**OBJECTIVE**
Output the material below unchanged, apart from leaving out the pictures.
==============================
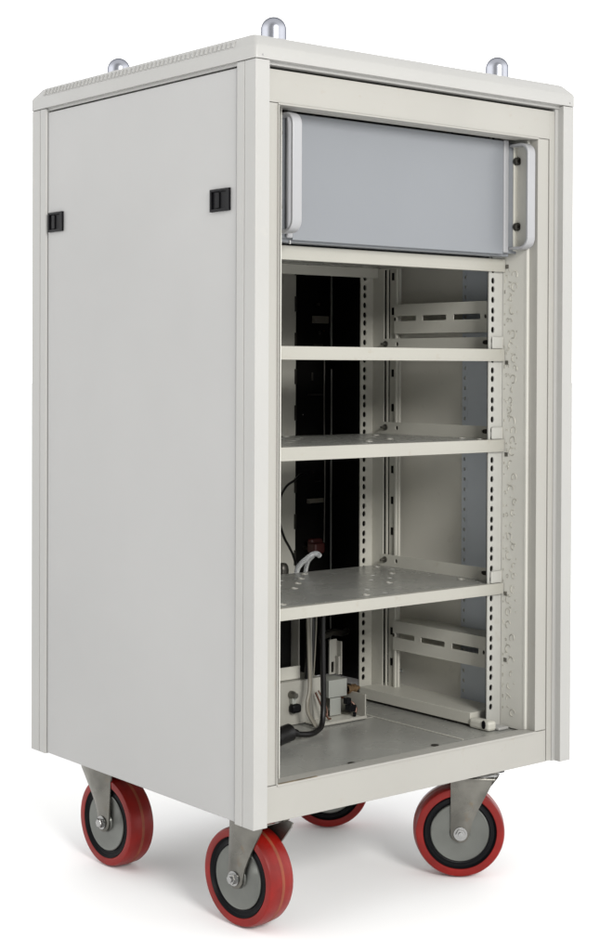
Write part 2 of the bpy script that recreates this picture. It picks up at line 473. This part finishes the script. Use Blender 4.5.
# ---- shelves: folded tray with a bright front lip, side brackets, vent holes
def make_shelf(ztop, zbot, seed, open_holes):
    rnd = random.Random(seed)
    x0, x1, y0, y1 = .0700, .5300, .0700, .3460
    lip = bx('shelf', [(x0, x1, y0, y0+.0020, zbot, ztop), (x0, x1, y0+.0021, y0+.0120, ztop-.0016, ztop-.0002), (x0, x1, y0+.0021, y0+.012, zbot+.0002, zbot+.0016)], 'shelf', rack, .0011)
    bm = bmesh.new()
    nx, ny = 12, 7
    xa, xb, ya, yb = x0+.001, x1-.001, y0+.0122, y1
    us = [xa+(xb-xa)*i/nx for i in range(nx+1)]; vs = [ya+(yb-ya)*j/ny for j in range(ny+1)]
    holes = {}; plugs = []
    for i in range(nx):
        for j in range(ny):
            if (i*3+j*2) % 5 in (0, 3) and rnd.random() < .8:
                cu, cv = (us[i]+us[i+1])/2, (vs[j]+vs[j+1])/2
                holes[(i, j)] = (cu, cv, .0052, .0046, 1)
                if rnd.random() < .62: plugs.append((cu, cv))
    holed(bm, lambda u, v, w: (u, v, ztop-.0018+w), us, vs, holes, .0014)
    tr = finish('shelf_tray', bm, 'tray', lip)
    for (cu, cv) in (plugs if ztop < .5 else ()):
        bm = bmesh.new()
        lathe(bm, [(.0062, -.0002), (.0060, .0009), (.0040, .0011), (.0036, .0002), (0, .0002)], lambda a, b, h: (cu+a, cv+b*.9, ztop-.0004+h), 14)
        finish('vent_collar', bm, 'shelf', lip, smooth=True)
    bx('rear_lip', (x0+.002, x1-.002, y1+.0001, y1+.0018, zbot+.002, ztop-.0006), 'inner', lip, .0005)
    for s in (1, -1):
        X = (lambda x: x) if s > 0 else (lambda x: W-x)
        a, b = sorted((X(.5292), X(.5309)))
        bm = bmesh.new()
        holed(bm, lambda u, v, w: (X(.5292)+s*w, u, v), [.0745, .095, .122, .292, .314, .3400], [ztop-.004, ztop+.0010, ztop+.0185],
              {(1, 1): (.1075, ztop+.0105, .0085, .0035, .8), (3, 1): (.3030, ztop+.0095, .0032, .0036, 1)}, .0014, n=20)
        br = finish('side_bracket', bm, 'inner', rack)
        bx('bracket_tab', (*sorted((X(.5060), X(.5285))), .0728, .0745, ztop+.0004, ztop+.0180), 'rail', br, .0012)
        bx('bracket_backing', (*sorted((X(.5309), X(.5314))), .09, .32, ztop+.001, ztop+.0180), 'darkmetal', br, 0)
        bm = bmesh.new()
        lathe(bm, [(.0050, 0), (.0050, .002), (.0022, .0034), (0, .0034)], lambda p, q, h: (X(.5292)-s*h, .3290+p, ztop+.0100+q), 16)
        lathe(bm, [(.0022, .0034), (.0015, .0110), (0, .0112)], lambda p, q, h: (X(.5292)-s*h, .3290+p, ztop+.0100+q), 16)
        finish('screw', bm, 'galv', br, smooth=True)
    return lip
for (zt, zb, sd) in ((.7450, .7260, 3), (.6112, .5930, 5), (.4765, .4580, 8), (.2620, .2455, 11)):
    make_shelf(zt, zb, sd, 0)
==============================
**RESULT FOR THIS EXERCISE**
Write part 2 of the bpy script that recreates this picture. It picks up at line 473. This part finishes the script. Use Blender 4.5.
# ---- shelves: folded tray with a bright front lip, side brackets, vent holes
def make_shelf(ztop, zbot, seed, open_holes):
    rnd = random.Random(seed)
    x0, x1, y0, y1 = .0700, .5300, .0700, .3460
    lip = bx('shelf', [(x0, x1, y0, y0+.0020, zbot, ztop), (x0, x1, y0+.0021, y0+.0120, ztop-.0016, ztop-.0002), (x0, x1, y0+.0021, y0+.012, zbot+.0002, zbot+.0016)], 'shelf', rack, .0011)
    bm = bmesh.new()
    nx, ny = 12, 7
    xa, xb, ya, yb = x0+.001, x1-.001, y0+.0122, y1
    us = [xa+(xb-xa)*i/nx for i in range(nx+1)]; vs = [ya+(yb-ya)*j/ny for j in range(ny+1)]
    holes = {}; plugs = []
    for i in range(nx):
        for j in range(ny):
            if (i*3+j*2) % 5 in (0, 3) and rnd.random() < .8:
                cu, cv = (us[i]+us[i+1])/2, (vs[j]+vs[j+1])/2
                holes[(i, j)] = (cu, cv, .0052, .0046, 1)
                if rnd.random() < .62: plugs.append((cu, cv))
    holed(bm, lambda u, v, w: (u, v, ztop-.0018+w), us, vs, holes, .0014)
    tr = finish('shelf_tray', bm, 'tray', lip)
    for (cu, cv) in (plugs if ztop < .5 else ()):
        bm = bmesh.new()
        lathe(bm, [(.0062, -.0002), (.0060, .0009), (.0040, .0011), (.0036, .0002), (0, .0002)], lambda a, b, h: (cu+a, cv+b*.9, ztop-.0004+h), 14)
        finish('vent_collar', bm, 'shelf', lip, smooth=True)
    bx('rear_lip', (x0+.002, x1-.002, y1+.0001, y1+.0018, zbot+.002, ztop-.0006), 'inner', lip, .0005)
    for s in (1, -1):
        X = (lambda x: x) if s > 0 else (lambda x: W-x)
        a, b = sorted((X(.5292), X(.5309)))
        bm = bmesh.new()
        holed(bm, lambda u, v, w: (X(.5292)+s*w, u, v), [.0745, .095, .122, .292, .314, .3400], [ztop-.004, ztop+.0010, ztop+.0185],
              {(1, 1): (.1075, ztop+.0105, .0085, .0035, .8), (3, 1): (.3030, ztop+.0095, .0032, .0036, 1)}, .0014, n=20)
        br = finish('side_bracket', bm, 'inner', rack)
        bx('bracket_tab', (*sorted((X(.5060), X(.5285))), .0728, .0745, ztop+.0004, ztop+.0180), 'rail', br, .0012)
        bx('bracket_backing', (*sorted((X(.5309), X(.5314))), .09, .32, ztop+.001, ztop+.0180), 'darkmetal', br, 0)
        bm = bmesh.new()
        lathe(bm, [(.0050, 0), (.0050, .002), (.0022, .0034), (0, .0034)], lambda p, q, h: (X(.5292)-s*h, .3290+p, ztop+.0100+q), 16)
        lathe(bm, [(.0022, .0034), (.0015, .0110), (0, .0112)], lambda p, q, h: (X(.5292)-s*h, .3290+p, ztop+.0100+q), 16)
        finish('screw', bm, 'galv', br, smooth=True)
    return lip
for (zt, zb, sd) in ((.7450, .7260, 3), (.6112, .5930, 5), (.4765, .4580, 8), (.2620, .2455, 11)):
    make_shelf(zt, zb, sd, 0)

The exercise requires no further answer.